[begin Data excerpts]

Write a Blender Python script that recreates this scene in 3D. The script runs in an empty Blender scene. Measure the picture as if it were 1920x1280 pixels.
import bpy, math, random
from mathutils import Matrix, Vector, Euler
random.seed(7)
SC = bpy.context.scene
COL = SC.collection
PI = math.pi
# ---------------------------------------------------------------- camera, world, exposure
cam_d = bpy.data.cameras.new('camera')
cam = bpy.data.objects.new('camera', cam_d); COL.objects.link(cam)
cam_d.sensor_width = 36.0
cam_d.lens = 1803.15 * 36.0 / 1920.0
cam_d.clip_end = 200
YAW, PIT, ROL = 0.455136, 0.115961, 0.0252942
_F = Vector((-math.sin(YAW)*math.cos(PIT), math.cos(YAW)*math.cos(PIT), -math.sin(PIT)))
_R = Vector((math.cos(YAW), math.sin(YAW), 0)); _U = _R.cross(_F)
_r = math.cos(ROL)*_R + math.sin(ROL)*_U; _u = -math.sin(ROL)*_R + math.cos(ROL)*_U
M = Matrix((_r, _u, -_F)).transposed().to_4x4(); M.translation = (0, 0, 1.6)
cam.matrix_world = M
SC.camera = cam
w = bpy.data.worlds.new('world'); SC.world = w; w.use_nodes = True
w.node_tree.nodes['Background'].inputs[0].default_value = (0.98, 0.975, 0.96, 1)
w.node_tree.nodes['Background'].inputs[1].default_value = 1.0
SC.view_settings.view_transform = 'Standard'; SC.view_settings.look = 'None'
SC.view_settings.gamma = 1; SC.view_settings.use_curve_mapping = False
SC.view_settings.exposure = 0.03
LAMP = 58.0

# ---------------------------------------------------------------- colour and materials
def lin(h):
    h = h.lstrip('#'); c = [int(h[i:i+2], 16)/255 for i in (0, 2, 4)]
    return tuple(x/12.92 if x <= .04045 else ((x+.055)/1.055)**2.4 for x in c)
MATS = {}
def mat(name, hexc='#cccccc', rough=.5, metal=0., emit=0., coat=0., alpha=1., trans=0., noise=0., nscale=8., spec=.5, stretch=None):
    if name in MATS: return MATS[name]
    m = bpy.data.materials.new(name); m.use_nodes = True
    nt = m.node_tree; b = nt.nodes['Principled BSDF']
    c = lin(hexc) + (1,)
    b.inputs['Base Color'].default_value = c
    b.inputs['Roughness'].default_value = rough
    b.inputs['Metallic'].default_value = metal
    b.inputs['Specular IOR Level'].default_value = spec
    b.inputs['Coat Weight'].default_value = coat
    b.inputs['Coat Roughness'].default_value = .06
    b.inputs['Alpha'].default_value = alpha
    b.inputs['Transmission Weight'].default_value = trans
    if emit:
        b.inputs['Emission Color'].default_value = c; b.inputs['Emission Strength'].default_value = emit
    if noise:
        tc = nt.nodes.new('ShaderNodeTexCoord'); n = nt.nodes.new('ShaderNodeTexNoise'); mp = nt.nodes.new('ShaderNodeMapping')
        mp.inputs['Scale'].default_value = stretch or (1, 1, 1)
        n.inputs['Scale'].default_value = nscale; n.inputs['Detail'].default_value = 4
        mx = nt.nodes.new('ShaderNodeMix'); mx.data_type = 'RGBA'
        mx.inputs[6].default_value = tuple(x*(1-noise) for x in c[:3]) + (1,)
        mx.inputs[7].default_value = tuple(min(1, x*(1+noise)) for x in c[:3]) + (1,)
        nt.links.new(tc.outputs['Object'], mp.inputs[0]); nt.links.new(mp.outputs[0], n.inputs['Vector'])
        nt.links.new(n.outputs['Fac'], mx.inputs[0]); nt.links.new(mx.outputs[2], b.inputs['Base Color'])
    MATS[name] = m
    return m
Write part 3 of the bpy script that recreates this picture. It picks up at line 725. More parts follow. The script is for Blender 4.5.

[end Data excerpts]

--- Instructions for the task ---
Print, please, the lines above from the very first through the one that holds "LAMP = 58.0", both included, word for word and with nothing else.

--- Exercise answer ---
Write a Blender Python script that recreates this scene in 3D. The script runs in an empty Blender scene. Measure the picture as if it were 1920x1280 pixels.
import bpy, math, random
from mathutils import Matrix, Vector, Euler
random.seed(7)
SC = bpy.context.scene
COL = SC.collection
PI = math.pi
# ---------------------------------------------------------------- camera, world, exposure
cam_d = bpy.data.cameras.new('camera')
cam = bpy.data.objects.new('camera', cam_d); COL.objects.link(cam)
cam_d.sensor_width = 36.0
cam_d.lens = 1803.15 * 36.0 / 1920.0
cam_d.clip_end = 200
YAW, PIT, ROL = 0.455136, 0.115961, 0.0252942
_F = Vector((-math.sin(YAW)*math.cos(PIT), math.cos(YAW)*math.cos(PIT), -math.sin(PIT)))
_R = Vector((math.cos(YAW), math.sin(YAW), 0)); _U = _R.cross(_F)
_r = math.cos(ROL)*_R + math.sin(ROL)*_U; _u = -math.sin(ROL)*_R + math.cos(ROL)*_U
M = Matrix((_r, _u, -_F)).transposed().to_4x4(); M.translation = (0, 0, 1.6)
cam.matrix_world = M
SC.camera = cam
w = bpy.data.worlds.new('world'); SC.world = w; w.use_nodes = True
w.node_tree.nodes['Background'].inputs[0].default_value = (0.98, 0.975, 0.96, 1)
w.node_tree.nodes['Background'].inputs[1].default_value = 1.0
SC.view_settings.view_transform = 'Standard'; SC.view_settings.look = 'None'
SC.view_settings.gamma = 1; SC.view_settings.use_curve_mapping = False
SC.view_settings.exposure = 0.03
LAMP = 58.0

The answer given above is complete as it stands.